### Short exercise:
Check every line below for the word "Write" and copy each one that has it.

[Scenes as source code]
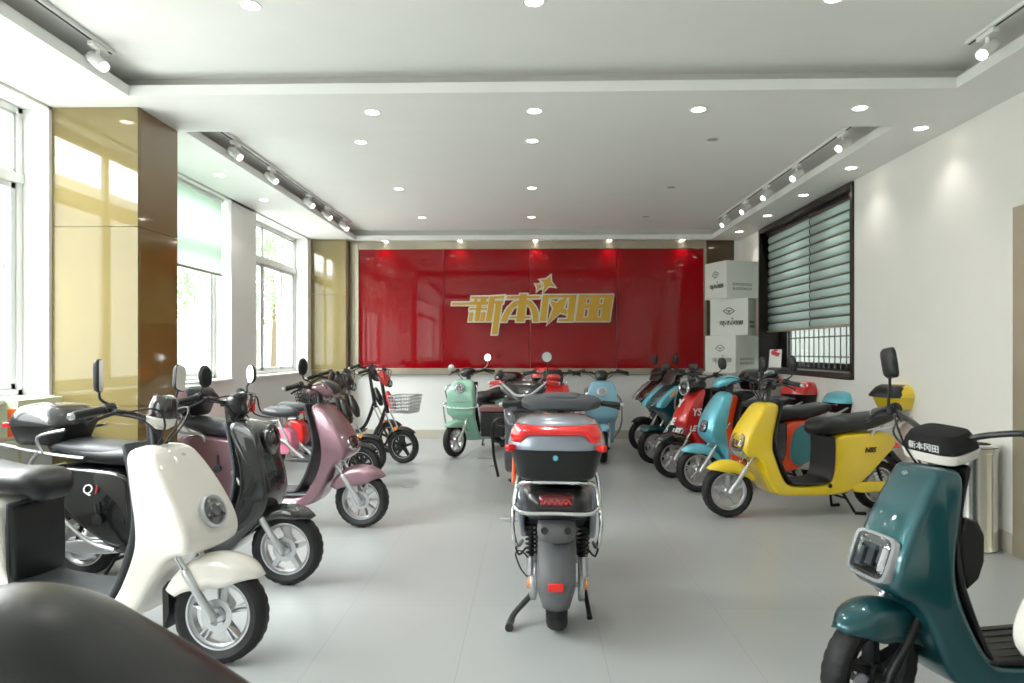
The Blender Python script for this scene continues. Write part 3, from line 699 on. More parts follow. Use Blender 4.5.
def headlight_round(s, pos, n, r=.055, st=False, bez=BLKM, proj=True):
    M = dirM(pos, n)
    b = s.p('headlight', MB().lathe([(r * .9, -.03), (r * 1.12, -.012), (r * 1.14, .004), (r * 1.04, .012), (r * .96, .008), (r * .93, -.006), (.0001, -.006)], M, 36), bez, st=st)
    s.p('headlight_reflector', MB().lathe([(r * .93, -.004), (r * .7, .000), (r * .35, .002), (.0001, .0)], M, 30), REFL, b, st=st)
    m = MB(); m.lathe([(r * .45, .001), (r * .45, .011), (r * .36, .014), (.0001, .016)], M, 24)
    for k in range(3):
        a = R_(90 + 120 * k); m.box(tuple(M @ Vector((cos(a) * r * .68, sin(a) * r * .68, .004))), (r * .35, r * .14, .012), (M.to_3x3() @ Matrix.Rotation(a, 3, 'Z')).to_4x4())
    s.p('lamp_bulb', m, PL if proj else LENS, b, st=st)
    g = s.p('headlight_lens', MB().lathe([(r * .98, .008), (r * .8, .016), (r * .4, .021), (.0001, .022)], M, 30), GLASSL, b, st=st)
    return b
def headlight_rect(s, pos, n, a=.05, c=.06, up=(0, 0, 1), bez=ALD, st=False, p=5, taper=.9):
    M = dirM(pos, n, up)
    b = s.p('headlight', MB().vloft([(-.04, 0, 0, a * 1.05, c * 1.05, p), (.002, 0, 0, a * 1.14, c * 1.12, p), (.010, 0, 0, a * 1.10, c * 1.08, p), (.010, 0, 0, a * .95, c * .95, p), (-.008, 0, 0, a * .93, c * .93, p)], 32, M), bez, st=st)
    s.p('headlight_reflector', MB().vloft([(-.007, 0, 0, a * .93, c * .93, p), (-.003, 0, 0, a * .8, c * .8, p)], 32, M), REFL, b, st=st)
    m = MB()
    for k in (-1, 0, 1): m.box(tuple(M @ Vector((k * a * .55, k * c * .2, .003))), (a * .35, c * .9, .012), M.to_3x3().to_4x4())
    s.p('lamp_bulb', m, PLG, b, st=st)
    s.p('headlight_lens', MB().vloft([(.008, 0, 0, a * .95, c * .95, p), (.013, 0, 0, a * .85, c * .85, p), (.015, 0, 0, a * .5, c * .5, p)], 32, M), GLASSL, b, st=st)
    return b
GLASSL = bpy.data.materials.new('thin_clear_lens'); GLASSL.use_nodes = True
_n = GLASSL.node_tree.nodes; _l = GLASSL.node_tree.links; _n.remove(_n['Principled BSDF'])
_t = _n.new('ShaderNodeBsdfTransparent'); _t.inputs[0].default_value = (.93, .95, .97, 1); _g = _n.new('ShaderNodeBsdfGlossy'); _g.inputs['Roughness'].default_value = .03; _f0 = _n.new('ShaderNodeLayerWeight'); _f0.inputs[0].default_value = .5; _f = _n.new('ShaderNodeMapRange'); _f.inputs['To Min'].default_value = .04; _f.inputs['To Max'].default_value = .45; _l.new(_f0.outputs['Facing'], _f.inputs[0]); _m = _n.new('ShaderNodeMixShader')
for a_, b_ in ((_f.outputs[0], _m.inputs[0]), (_t.outputs[0], _m.inputs[1]), (_g.outputs[0], _m.inputs[2]), (_m.outputs[0], _n['Material Output'].inputs[0])): _l.new(a_, b_)

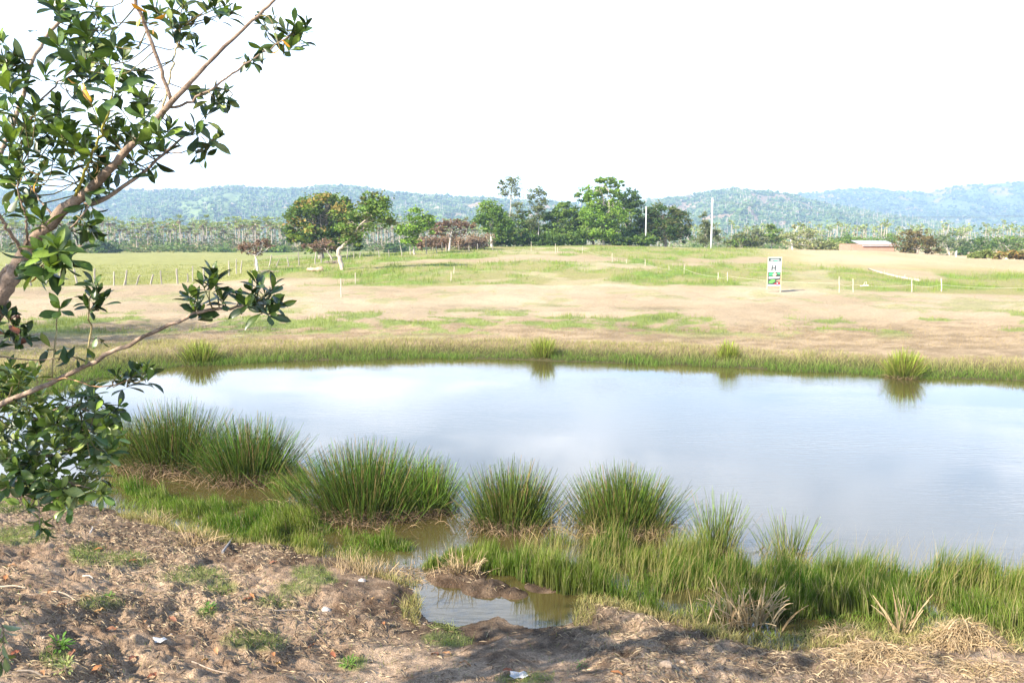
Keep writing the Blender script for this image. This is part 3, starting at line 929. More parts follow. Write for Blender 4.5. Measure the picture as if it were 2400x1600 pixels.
RIGHT = [
    ('leafy_tree', 'bushy olive tree behind the crest right of the tall white pole', (1740, 592), 215, [(1740, 560, 26, 16), (1720, 570, 26, 14), (1762, 568, 22, 14)], OLIVE + GREEN_M[:1], 0.2, (0.4, 0.35, 0.3)),
    ('leafy_tree', 'grey green tree with thin stems left of the tiered tree', (1770, 594), 222, [(1768, 545, 16, 14), (1775, 562, 26, 14), (1760, 572, 24, 12)], [(0.13, 0.15, 0.07), (0.17, 0.18, 0.09)], 0.18, (0.5, 0.45, 0.4)),
    ('tiered_tree', 'tiered green tree rising above the bushes behind the sign', (1808, 596), 225, [(1805, 530, 14, 7), (1812, 540, 18, 8), (1800, 555, 24, 9), (1820, 562, 22, 12)], GREEN_M + OLIVE[:1], 0.2, (0.4, 0.36, 0.3)),
    ('pale_tree', 'pale straggling tree with bare white limbs on the crest behind the sign', (1857, 590), 200, [(1850, 552, 22, 12), (1890, 545, 26, 16), (1905, 560, 24, 14), (1870, 530, 20, 8), (1860, 570, 24, 12), (1885, 575, 30, 12)], PALE, 0.22, (0.66, 0.62, 0.54)),
    ('pale_tree', 'low pale bush with fallen white limbs left of the brick building', (1945, 596), 200, [(1945, 578, 34, 12), (1920, 584, 22, 8), (1968, 580, 20, 10)], PALE[:2] + OLIVE[:1], 0.16, (0.62, 0.57, 0.5)),
    ('leafy_tree', 'low green tree rising behind the left end of the brick building', (1975, 594), 260, [(1975, 562, 30, 14), (2000, 566, 20, 12)], GREEN_M, 0.2, (0.4, 0.35, 0.3)),
    ('leafy_tree', 'green tree behind the metal roof of the brick building', (2060, 596), 260, [(2050, 563, 40, 10), (2090, 560, 26, 14), (2020, 566, 20, 9)], GREEN_M, 0.2, (0.4, 0.35, 0.3)),
    ('spreading_tree', 'dark bronze layered tree touching the right end of the brick building', (2150, 597), 165, [(2150, 548, 36, 9), (2140, 560, 46, 10), (2165, 572, 46, 10), (2120, 578, 34, 10), (2180, 588, 26, 8), (2135, 590, 40, 8)], [(0.13, 0.105, 0.045), (0.16, 0.125, 0.055), (0.11, 0.10, 0.04)], 0.22, (0.42, 0.36, 0.3)),
    ('spreading_tree', 'flat topped grey green tree beyond the dark bronze tree', (2225, 604), 240, [(2225, 552, 34, 9), (2210, 565, 26, 12), (2245, 570, 26, 12), (2225, 585, 34, 12)], [(0.10, 0.135, 0.055), (0.13, 0.16, 0.07)], 0.2, (0.58, 0.54, 0.47)),
    ('leafy_tree', 'dark green tree with two white stems between the flat topped trees', (2295, 606), 235, [(2295, 565, 24, 10), (2278, 580, 22, 14), (2310, 580, 24, 14), (2262, 590, 22, 12)], GREEN_D + GREEN_M[:1], 0.18, (0.6, 0.56, 0.5)),
    ('spreading_tree', 'wide flat topped green tree near the orange bush on the right', (2367, 606), 235, [(2365, 558, 30, 8), (2350, 568, 26, 10), (2385, 572, 24, 12), (2365, 588, 30, 12)], GREEN_M + OLIVE[:1], 0.2, (0.55, 0.5, 0.42)),
    ('leafy_tree', 'green tree beyond the crest at the right end of the treeline', (2440, 606), 235, [(2430, 565, 30, 12), (2450, 580, 30, 14)], GREEN_M, 0.2, (0.5, 0.45, 0.4)),
    ('orange_bush', 'rusty orange bush spreading along the crest at far right', (2365, 612), 140, [(2365, 596, 30, 9), (2395, 600, 26, 8), (2335, 600, 16, 7)], [(0.25, 0.155, 0.05), (0.20, 0.15, 0.05), (0.17, 0.16, 0.05)], 0.08, (0.3, 0.22, 0.15)),
    ('green_bush', 'yellow green bush left of the rusty orange bush', (2310, 606), 142, [(2310, 596, 24, 8), (2285, 600, 20, 6)], [(0.17, 0.20, 0.05), (0.13, 0.16, 0.045)], 0.06, (0.3, 0.25, 0.2)),
]
for i, (nm, lab, base, d, lobes, pal, tr, tcol) in enumerate(RIGHT):
    cx = base[0]
    top = min(l[1] for l in lobes)
    tree(nm, lab, base, d, lobes, pal, [(cx, base[1] - 10), (cx + random.uniform(-6, 6), (top + base[1]) / 2)], leaf=0.34, nclump=75, nleaf=30, tr=tr, tcol=tcol,
         seed=90 + i, hollow=0.2, clump=0.2, twigs=0.8 if 'pale' in nm else 0.5, cat='bush' if 'bush' in nm else 'tree')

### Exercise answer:
The Blender Python script for this scene continues. Write part 3, from line 699 on. More parts follow. Use Blender 4.5.
Keep writing the Blender script for this image. This is part 3, starting at line 929. More parts follow. Write for Blender 4.5. Measure the picture as if it were 2400x1600 pixels.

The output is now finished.